No começo de 2018, Poliakova reuniu cerca de 30 ativistas de ONGs e organizações da sociedade civil locais a fim de criar o programa, que inclui debates sobre o impacto dos eventos esportivos, visitas guiadas a bairros menos conhecidos de São Petersburgo, e excursões temáticas com informações sobre os direitos dos LGBT e questões sociais e ambientais, como as condições de vida dos moradores de rua, ou iniciativas de reciclagem nascidas na comunidade. Tudo isso em inglês.

Além disso, há um mapa para ajudar os turistas a localizar as sedes dos movimentos de defesa dos direitos humanos na cidade. Haverá reuniões com dissidentes da era soviética e com representantes da Anistia Internacional. Um projeto da Live Library organiza palestras com pessoas que sofrem por conta de estereótipos —a saber, membros da comunidade LGBT e deficientes físicos. A iniciativa Bares Sem Violência ensina aos bartenders locais como reagir a incidentes de violência de gênero e de assédio contra mulheres.

"Gostaríamos de mostrar a São Petersburgo que existe alguma coisa além dos clichês turísticos, e que os problemas na maioria dos países —a relação entre os cidadãos e o Estado, a corrupção, a influência dos megaprojetos na vida urbana, nossa percepção contemporânea da história, desigualdade social e discriminação— são semelhantes aos do nosso país, aos olhos dos moradores locais que estão tentando melhorar a sociedade", diz Arsene Konnov, curador do programa de excursões, pesquisador de urbanismo e guia turístico.

Algumas dessas iniciativas também se estendem a Moscou. A expectativa de público estrangeiro na Copa é de até 1,5 milhão de pessoas —mais de 400 mil só em São Petersburgo.

Um dos parceiros da campanha Copa para o Povo é a Fare Network, uma rede de ativistas que une militantes e organizações da sociedade civil que promovem a igualdade e a diversidade, usando o esporte como meio de promover a mudança social. A rede abriu duas "Casas da Diversidade" —uma em São Petersburgo e uma em Moscou— para sediar eventos como debates e exposições.

Também publicou um "Guia sobre a Diversidade na Rússia", que trata dos riscos e dos desafios que diferentes minorias e ativistas da sociedade civil enfrentam no país, e lançou um serviço de emergência no WhatsApp para ajudar os visitantes, se necessário.

"Grandes eventos esportivos são uma oportunidade de falar sobre os direitos humanos, sobre o papel das minorias, sobre a diversidade —tanto nos campos de futebol quanto nas demais áreas da sociedade. E considero que isso seja um instrumento para mudanças sociais positivas", diz Pavel Klymenko, o diretor de desenvolvimento da Fare Network para a Europa Oriental.

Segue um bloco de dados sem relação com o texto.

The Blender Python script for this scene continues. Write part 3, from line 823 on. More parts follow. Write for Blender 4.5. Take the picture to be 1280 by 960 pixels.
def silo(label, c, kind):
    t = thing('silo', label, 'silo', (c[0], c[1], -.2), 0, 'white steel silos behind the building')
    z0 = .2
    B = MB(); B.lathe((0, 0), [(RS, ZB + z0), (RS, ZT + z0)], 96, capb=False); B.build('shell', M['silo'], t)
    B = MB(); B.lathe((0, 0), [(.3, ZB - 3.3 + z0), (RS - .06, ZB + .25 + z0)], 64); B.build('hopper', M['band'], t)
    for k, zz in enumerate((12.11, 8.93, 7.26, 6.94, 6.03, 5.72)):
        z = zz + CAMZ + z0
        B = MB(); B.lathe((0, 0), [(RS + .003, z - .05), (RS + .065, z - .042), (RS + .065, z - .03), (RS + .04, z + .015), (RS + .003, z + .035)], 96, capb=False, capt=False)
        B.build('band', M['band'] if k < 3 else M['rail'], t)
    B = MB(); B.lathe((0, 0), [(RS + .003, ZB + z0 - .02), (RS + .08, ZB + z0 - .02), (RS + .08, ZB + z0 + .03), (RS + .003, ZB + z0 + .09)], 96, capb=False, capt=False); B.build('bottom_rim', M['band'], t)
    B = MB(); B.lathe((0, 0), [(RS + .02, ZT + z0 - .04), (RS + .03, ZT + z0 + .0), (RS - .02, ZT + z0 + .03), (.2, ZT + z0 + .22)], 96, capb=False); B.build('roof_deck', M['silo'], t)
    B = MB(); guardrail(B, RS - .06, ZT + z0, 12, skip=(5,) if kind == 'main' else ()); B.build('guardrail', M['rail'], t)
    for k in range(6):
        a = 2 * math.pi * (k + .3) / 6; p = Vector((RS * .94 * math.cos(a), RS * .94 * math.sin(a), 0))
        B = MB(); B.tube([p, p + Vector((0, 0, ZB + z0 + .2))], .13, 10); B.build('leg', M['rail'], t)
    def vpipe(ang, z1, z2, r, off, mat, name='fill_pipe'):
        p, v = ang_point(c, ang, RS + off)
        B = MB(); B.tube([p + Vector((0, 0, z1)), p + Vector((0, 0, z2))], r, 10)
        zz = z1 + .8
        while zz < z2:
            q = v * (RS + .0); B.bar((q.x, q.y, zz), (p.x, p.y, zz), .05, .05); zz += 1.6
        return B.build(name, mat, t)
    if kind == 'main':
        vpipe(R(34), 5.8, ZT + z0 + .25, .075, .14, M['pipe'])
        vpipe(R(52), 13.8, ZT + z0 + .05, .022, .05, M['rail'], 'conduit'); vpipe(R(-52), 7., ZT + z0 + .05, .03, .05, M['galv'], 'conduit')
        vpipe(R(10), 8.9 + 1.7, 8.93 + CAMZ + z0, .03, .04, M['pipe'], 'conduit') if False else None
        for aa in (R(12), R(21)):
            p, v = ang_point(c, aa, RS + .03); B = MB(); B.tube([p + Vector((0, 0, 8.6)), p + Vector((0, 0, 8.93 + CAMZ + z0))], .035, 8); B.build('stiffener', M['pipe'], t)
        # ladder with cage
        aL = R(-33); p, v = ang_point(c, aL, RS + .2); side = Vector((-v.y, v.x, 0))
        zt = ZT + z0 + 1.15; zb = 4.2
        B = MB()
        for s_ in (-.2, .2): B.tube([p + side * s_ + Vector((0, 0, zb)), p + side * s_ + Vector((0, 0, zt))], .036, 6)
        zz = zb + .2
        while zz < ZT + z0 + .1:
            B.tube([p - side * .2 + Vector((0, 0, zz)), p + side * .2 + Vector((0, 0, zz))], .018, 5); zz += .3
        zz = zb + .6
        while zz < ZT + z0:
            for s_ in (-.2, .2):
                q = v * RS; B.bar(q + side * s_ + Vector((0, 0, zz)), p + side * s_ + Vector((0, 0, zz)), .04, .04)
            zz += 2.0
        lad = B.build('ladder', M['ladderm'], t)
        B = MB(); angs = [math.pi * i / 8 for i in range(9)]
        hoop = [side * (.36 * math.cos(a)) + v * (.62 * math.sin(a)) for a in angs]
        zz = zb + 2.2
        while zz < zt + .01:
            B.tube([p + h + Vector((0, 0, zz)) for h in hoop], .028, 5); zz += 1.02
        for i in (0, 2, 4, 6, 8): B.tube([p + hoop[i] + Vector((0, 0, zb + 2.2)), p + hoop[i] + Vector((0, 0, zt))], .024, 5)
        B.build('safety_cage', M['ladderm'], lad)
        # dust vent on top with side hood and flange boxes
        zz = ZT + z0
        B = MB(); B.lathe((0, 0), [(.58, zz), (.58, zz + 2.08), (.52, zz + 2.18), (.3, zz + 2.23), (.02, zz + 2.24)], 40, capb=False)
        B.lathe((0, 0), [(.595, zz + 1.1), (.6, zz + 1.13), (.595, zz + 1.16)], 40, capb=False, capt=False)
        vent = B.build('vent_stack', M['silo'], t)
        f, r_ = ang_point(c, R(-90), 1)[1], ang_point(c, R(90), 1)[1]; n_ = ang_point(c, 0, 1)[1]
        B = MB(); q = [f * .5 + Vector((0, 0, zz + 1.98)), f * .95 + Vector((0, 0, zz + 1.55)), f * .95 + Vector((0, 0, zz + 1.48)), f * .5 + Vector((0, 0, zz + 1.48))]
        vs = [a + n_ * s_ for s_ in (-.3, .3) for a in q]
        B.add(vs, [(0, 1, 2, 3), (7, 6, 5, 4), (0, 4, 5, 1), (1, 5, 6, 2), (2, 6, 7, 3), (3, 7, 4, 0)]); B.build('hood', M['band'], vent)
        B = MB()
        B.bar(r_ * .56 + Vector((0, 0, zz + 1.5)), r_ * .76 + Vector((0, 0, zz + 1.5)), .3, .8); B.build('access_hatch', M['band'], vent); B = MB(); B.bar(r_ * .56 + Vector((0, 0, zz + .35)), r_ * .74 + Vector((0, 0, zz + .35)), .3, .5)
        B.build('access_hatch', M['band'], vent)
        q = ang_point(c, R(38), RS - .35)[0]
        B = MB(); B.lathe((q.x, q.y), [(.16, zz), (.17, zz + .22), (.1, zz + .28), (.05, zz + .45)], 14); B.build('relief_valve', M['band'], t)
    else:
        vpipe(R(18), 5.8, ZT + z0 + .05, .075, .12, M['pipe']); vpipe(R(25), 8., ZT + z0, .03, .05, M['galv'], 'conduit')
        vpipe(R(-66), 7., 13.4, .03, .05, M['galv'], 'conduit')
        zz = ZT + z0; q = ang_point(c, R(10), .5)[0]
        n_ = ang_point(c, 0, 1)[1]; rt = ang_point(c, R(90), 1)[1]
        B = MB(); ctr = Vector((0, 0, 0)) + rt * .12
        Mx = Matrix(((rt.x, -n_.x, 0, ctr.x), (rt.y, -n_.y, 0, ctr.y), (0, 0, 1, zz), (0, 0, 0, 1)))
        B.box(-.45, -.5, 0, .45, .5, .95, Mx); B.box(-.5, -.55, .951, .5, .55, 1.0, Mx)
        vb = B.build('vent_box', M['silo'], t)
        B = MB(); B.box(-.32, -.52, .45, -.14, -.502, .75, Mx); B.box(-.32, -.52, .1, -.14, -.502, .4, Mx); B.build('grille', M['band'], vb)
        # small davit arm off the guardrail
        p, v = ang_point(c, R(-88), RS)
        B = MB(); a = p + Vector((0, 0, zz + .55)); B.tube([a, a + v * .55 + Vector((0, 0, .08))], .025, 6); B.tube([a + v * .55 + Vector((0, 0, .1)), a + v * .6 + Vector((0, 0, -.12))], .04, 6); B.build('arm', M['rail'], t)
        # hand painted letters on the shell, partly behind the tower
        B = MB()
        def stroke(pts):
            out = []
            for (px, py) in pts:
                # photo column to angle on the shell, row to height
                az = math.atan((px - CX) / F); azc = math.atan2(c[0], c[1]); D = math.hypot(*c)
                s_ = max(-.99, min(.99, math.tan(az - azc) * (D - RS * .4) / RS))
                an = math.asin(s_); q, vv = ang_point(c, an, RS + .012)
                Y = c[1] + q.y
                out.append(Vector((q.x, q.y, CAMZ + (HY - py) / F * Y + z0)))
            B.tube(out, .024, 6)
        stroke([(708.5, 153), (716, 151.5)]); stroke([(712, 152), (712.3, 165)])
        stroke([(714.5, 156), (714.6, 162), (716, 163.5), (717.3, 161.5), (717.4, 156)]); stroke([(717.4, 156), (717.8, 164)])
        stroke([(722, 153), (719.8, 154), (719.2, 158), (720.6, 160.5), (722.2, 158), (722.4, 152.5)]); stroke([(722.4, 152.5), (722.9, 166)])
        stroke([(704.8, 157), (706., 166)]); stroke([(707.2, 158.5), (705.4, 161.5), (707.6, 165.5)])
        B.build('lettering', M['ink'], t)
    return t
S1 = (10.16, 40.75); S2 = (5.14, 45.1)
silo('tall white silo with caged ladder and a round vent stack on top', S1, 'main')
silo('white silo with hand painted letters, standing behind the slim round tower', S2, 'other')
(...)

Com apoio de especialistas em questões ambientais e sustentabilidade, os ativistas também criaram um mapa de consumo sustentável, depois de uma avaliação rigorosa das práticas diárias dos cafés, bares e restaurantes locais, e das lojas de artesanato e de presentes.

Os principais critérios são ambientais (gestão de resíduos, eficiência energética e hidráulica, uso de produtos orgânicos locais) e também sociais e éticos (termos e histórico de emprego, falta de discriminação, apoio a ou organização de eventos educativos e culturais, fomento às comunidades urbanas).

Os organizadores da campanha esperam que essas iniciativas continuem depois do evento esportivo, para ajudar a cidade a desenvolver sustentabilidade em longo prazo.

"Esperamos bom número de participantes no programa. A tendência de turismo ético e sustentável tem muita força na Europa. Também percebemos crescente interesse do setor de serviços pela sustentabilidade na Rússia", diz Iúlia Gracheva, diretora da Ecounion, uma ONG ambiental que confere selos ecológicos a empresas na Rússia e também participa da Copa para o Povo.

"Espero que ao convidar cafés e bares a entrar no mapa, ajudemos a desenvolver iniciativas e facilitemos para que as empresas divulguem suas melhores práticas ecológicas", ela acrescenta. "Espero muito que esse mapa se mantenha depois da Copa do Mundo e ajude o setor local de alimentação a avançar na direção da sustentabilidade."